1     The time has come. You've avoided it as long as you could. You've been given an assignment to give a speech in front of the class. You are already trembling. You HATE public speaking! Well, you are not alone. It is said that many people are more afraid of having to speak in public than they are of dying!
2     However, your teacher has given you the assignment, and you have to do it or get an F. So, honestly, if you are more afraid of failing than of the speech, you've already made a step in the right direction!
3     There are many concepts about preparing and presenting a speech. In this article, we will first cover how to deal with the fear of speaking. That is very important because if you can learn to handle that, a lot of the other necessities, like preparation, practice and panache (distinctive and stylish elegance), will become more enjoyable.
4     So, let's think about why we are so afraid of speaking in public. As we consider each fear, let's take a logical look at how we can overcome it.
5     1. People won't like my speech, or worse yet, me!
6     Unless you have sworn enemies in your audience, it's highly unlikely that people are hoping you will do poorly. It's helpful to remember that the individuals are there because they either have to do a speech themselves later, or they want to hear your topic. In the first case, they may be too busy thinking of their own speech to worry much about yours.
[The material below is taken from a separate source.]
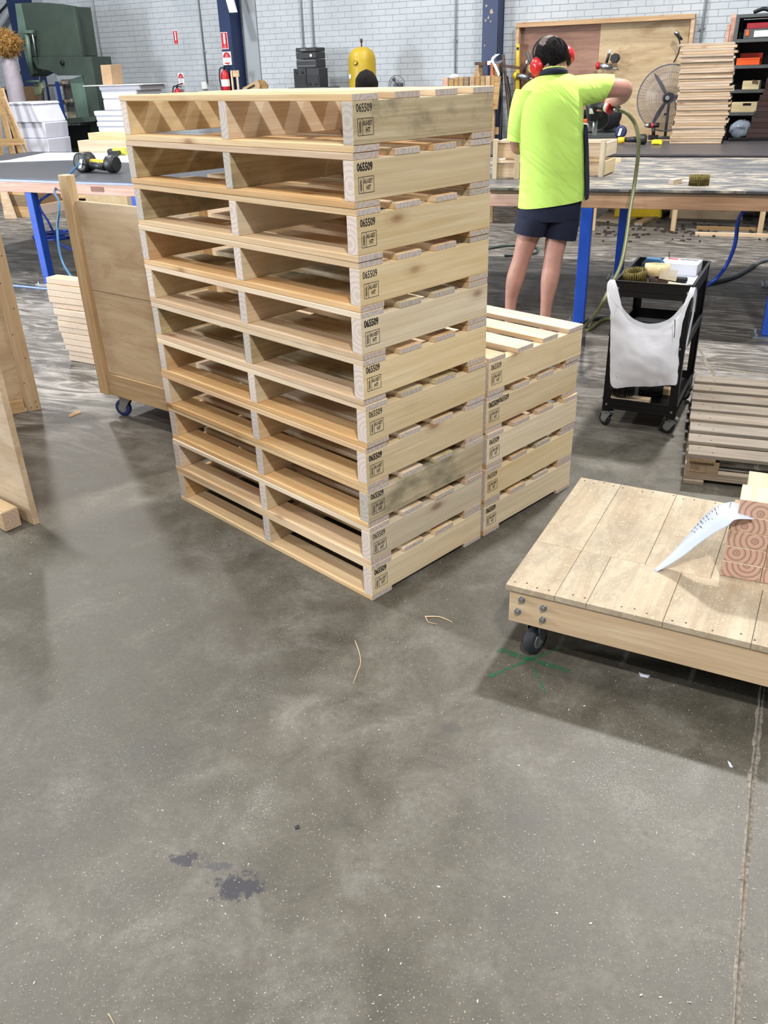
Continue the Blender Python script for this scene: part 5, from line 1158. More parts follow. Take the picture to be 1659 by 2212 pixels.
emit('paling', MB().prism([WALL.p(A.x-.02, o-.03, z0), WALL.p(A.x+.045, o-.03, z0), WALL.p(A.x+.075, o-.03, z1_), WALL.p(A.x, o-.03, z1_)], WALL.n*.028), LNW, rk, bev=.002)
xa, xb = WALL.hit(955, 200, o).x, WALL.hit(1076, 200, o).x
for z in (.10, .75): emit('rack_rail', MB().prism([WALL.p(xa-.02, o+.052, z), WALL.p(xb, o+.052, z), WALL.p(xb, o+.052, z+.09), WALL.p(xa-.02, o+.052, z+.09)], WALL.n*.04), LNW, rk, bev=.002)
emit('rack_base', MB().prism([WALL.p(xa-.03, o-.05, 0), WALL.p(xb+.03, o-.05, 0), WALL.p(xb+.03, o-.05, .058), WALL.p(xa-.03, o-.05, .058)], WALL.n*.2), LNW, rk, bev=.002)
# clamps and bars
def bar(p, q_, off, r, m, lab, nm='steel_bar', off2=None):
    a, b_ = WALL.hit(*p, off), WALL.hit(*q_, off2 if off2 is not None else off)
    emit(nm, MB().cyl(WALL.p(a.x, off, a.z), WALL.p(b_.x, off2 if off2 is not None else off, max(b_.z, .0)), r, n=8), m, label=lab, cat='steel bar' if 'bar' in nm else 'timber', M=WALL.M)
def floorbar(p, q_, off, r, m, lab, nm='steel_bar', lean_=.12, cat='steel bar'):
    a, b_ = WALL.hit(*p, off), WALL.hit(*q_, off); s = (b_.x-a.x)/(b_.z-a.z); emit(nm, MB().cyl(WALL.p(a.x, off, a.z), WALL.p(a.x-s*a.z, off-lean_, .01), r, n=8), m, label=lab, cat=cat, M=WALL.M)
floorbar((1083, 150), (1085, 290), -.36, .02, BLACK, 'straight black bar leaning on the navy column, leftmost')
floorbar((1087, 118), (1108, 292), -.30, .02, RUST, 'dark rusty bar leaning right of the navy column')
floorbar((1094, 165), (1116, 290), -.22, .022, BLACK, 'outer black bar leaning right of the navy column')
def clamp(pts, off, r, m, lab, jaw=None):
    P = [WALL.w(x, y, off) for x, y in pts]; b = MB().tube(P, r, 6, 5)
    return P, b
cl = thing('sliding_clamp', 'silver curved jaw clamp propped over the timber palings', 'clamp', WALL.w(1070, 166, -.52), WALL.yaw)
emit('jaw', MB().prism([WALL.w(x, y, -.56) for x, y in ((1081, 116), (1070, 117), (1062, 124), (1060, 131), (1064, 138), (1069, 137), (1066, 130), (1070, 124))], WALL.n*.02), ZINC, cl, bev=.002)
emit('bar', MB().prism([WALL.w(x, y, -.55) for x, y in ((1063, 136), (1069, 133), (1080, 160), (1076, 167), (1075, 160))], WALL.n*.015), ZINC, cl)
emit('lower_jaw', MB().prism([WALL.w(x, y, -.55) for x, y in ((1067, 134), (1086, 129), (1089, 127), (1083, 136), (1070, 138))], WALL.n*.02), GREYP, cl)
T1 = thing('wooden_tool', 'dark timber tee handle sticking up left of the clamps', 'tool', WALL.w(1035, 168, -.42), WALL.yaw)
emit('cross_handle', MB().prism([WALL.w(x, y, -.45) for x, y in ((1025, 134), (1050, 134), (1050, 141), (1025, 141))], WALL.n*.04), RUST, T1); emit('shaft', MB().prism([WALL.w(x, y, -.42) for x, y in ((1034, 141), (1042, 141), (1043, 175), (1035, 175))], WALL.n*.02), OLDB, T1)
T2 = thing('wooden_tool', 'pale forked timber prop between the palings and clamps', 'tool', WALL.w(1027, 168, -.44), WALL.yaw)
for a, b_ in ((1031, 1022), (1029, 1034)): emit('fork_leg', MB().prism([WALL.w(x, y, -.49) for x, y in ((a-2, 143), (a+3, 143), (b_+3, 172), (b_-2, 172))], WALL.n*.02), LNW, T2)
T3 = thing('orange_clamp', 'small orange handled clamp standing among the tools', 'clamp', WALL.w(1062, 168, -.45), WALL.yaw)
emit('handle', MB().prism([WALL.w(x, y, -.48) for x, y in ((1059, 135), (1064, 133), (1067, 165), (1059, 165))], WALL.n*.03), plain('worn_orange', (176, 96, 48), .5), T3, bev=.004)
emit('head', MB().prism([WALL.w(x, y, -.47) for x, y in ((1052, 132), (1062, 130), (1062, 140), (1052, 141))], WALL.n*.04), ZINC, T3, bev=.003)
T4 = thing('clamp_bar', 'dark timber bar clamp lying crosswise at the navy column', 'clamp', WALL.w(1080, 150, -.43), WALL.yaw)
emit('bar', MB().prism([WALL.w(x, y, -.44) for x, y in ((1066, 136), (1122, 144), (1120, 150), (1066, 142))], WALL.n*.03), RUST, T4); emit('block', MB().prism([WALL.w(x, y, -.46) for x, y in ((1066, 136), (1078, 137), (1078, 165), (1066, 165))], WALL.n*.04), OLDB, T4)
emit('red_cap', MB().ell(WF_.p(-1.06, .35, .80), (.10, .09, .05)), RED, label='red rounded lid on the wall bench behind the left crate', cat='lid')
# ---- odds and ends along the wall
o = -.9; fb = thing('carton', 'flattened brown carton leaning right of the navy fire sign column', 'box', base(552, 185, o), WALL.yaw)
zf = WALL.hit(552, 190, o).z
emit('carton_side', wp([(524, 190), (556, 173), (561, 184), (560, 206), (524, 206)], o, .02), CARD, fb); emit('carton_flap', wp([(556, 173), (570, 174), (578, 184), (576, 206), (560, 206)], o+.03, .02), OLDB, fb); emit('dark_print', wp([(533, 191), (549, 182), (551, 186), (536, 194)], o-.004, .003), INK, fb)
A, B_ = WALL.hit(524, 206, o), WALL.hit(576, 206, o); emit('carton_stack', MB().prism([WALL.p(A.x, o, 0), WALL.p(B_.x, o, 0), WALL.p(B_.x, o, A.z), WALL.p(A.x, o, A.z)], WALL.n*.3), CARD, fb, bev=.004)
emit('white_rag', MB().ell(WALL.w(981, 164, -.47)+Vector((0, 0, -.01)), (.07, .04, .035)), WHITE, label='small crumpled white rag on top of the timber palings', cat='rag')
emit('strap', MB().tube([WALL.w(1628, 27, -.5), WALL.w(1640, 22, -.5), WALL.w(1652, 19, -.5), WALL.w(1668, 24, -.5)], .02), BLACK, label='black strap lying on top of the dark shelf unit', cat='strap')
# ---- tool board
o = -.12
tb = thing('tool_board', 'timber framed plywood tool board on the wall behind the man', 'tool board', base(1300, 200, o), WALL.yaw)
H = lambda x, y, q=o: WALL.hit(x, y, q)
xl, xr = H(1116, 100).x, H(1490, 100).x; ztp = H(1115, 50).z; ztr = H(1490, 29).z; zlo = .62; xm = H(1291, 100).x
TB = wood('board_frame_timber', (204, 168, 124), (172, 132, 88))
zt5 = (ztp+ztr)/2
emit('ply_panel', MB().prism([WALL.p(xl, -.03, zlo), WALL.p(xm-.001, -.03, zlo), WALL.p(xm-.001, -.03, zt5-.02), WALL.p(xl, -.03, zt5-.02)], WALL.n*.012), PLYR, tb)
emit('ply_panel', MB().prism([WALL.p(xm+.001, -.032, zlo), WALL.p(xr, -.032, zlo), WALL.p(xr, -.032, zt5-.02), WALL.p(xm+.001, -.032, zt5-.02)], WALL.n*.012), PLYP, tb)
b = MB(); b.prism([WALL.p(xl-.02, o-.01, zt5-.055), WALL.p(xr+.02, o-.01, zt5-.055), WALL.p(xr+.02, o-.01, zt5), WALL.p(xl-.02, o-.01, zt5)], WALL.n*.10); emit('top_rail', b, TB, tb, bev=.002)
for x in (xl-.02, xr-.02): emit('side_rail', MB().prism([WALL.p(x, o+.0, zlo), WALL.p(x+.045, o, zlo), WALL.p(x+.045, o, zt5-.056), WALL.p(x, o, zt5-.056)], WALL.n*.09), TB, tb, bev=.002)
emit('bottom_rail', MB().prism([WALL.p(xl+.03, o, zlo-.05), WALL.p(xr-.03, o, zlo-.05), WALL.p(xr-.03, o, zlo), WALL.p(xl+.03, o, zlo)], WALL.n*.09), TB, tb, bev=.002)
for x in (xl, xr-.03): emit('support_post', MB().prism([WALL.p(x, o+.02, 0), WALL.p(x+.045, o+.02, 0), WALL.p(x+.045, o+.02, zlo-.052), WALL.p(x, o+.02, zlo-.052)], WALL.n*.07), TB, tb)
o = -.17
lv = thing('spirit_level', 'long yellow spirit level hanging at the left of the tool board', 'spirit level', WALL.w(1119, 205, o), WALL.yaw)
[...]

In the second, they are eager to see you do well because they are interested in your topic.
7     2. I'll be very embarrassed if I mess up.
8     One way to overcome this fear is to not expect your speech to be perfect in the first place. Yes, you should prepare and be ready. However, no speech is perfect. There have been officials as high as the United States President who have twisted their words or said something that didn't make sense. Rather, make it a goal to have an understandable, inspiring speech that will prompt people to think, and maybe even change their thinking, about your topic. Expect yourself to do well, not perfectly, and you'll reduce the pressure on yourself.
9     If you happen to do something embarrassing, you can just keep going, or make a little fun of yourself. Audiences like to laugh. They will relax more if you laugh at yourself, should something unplanned happen.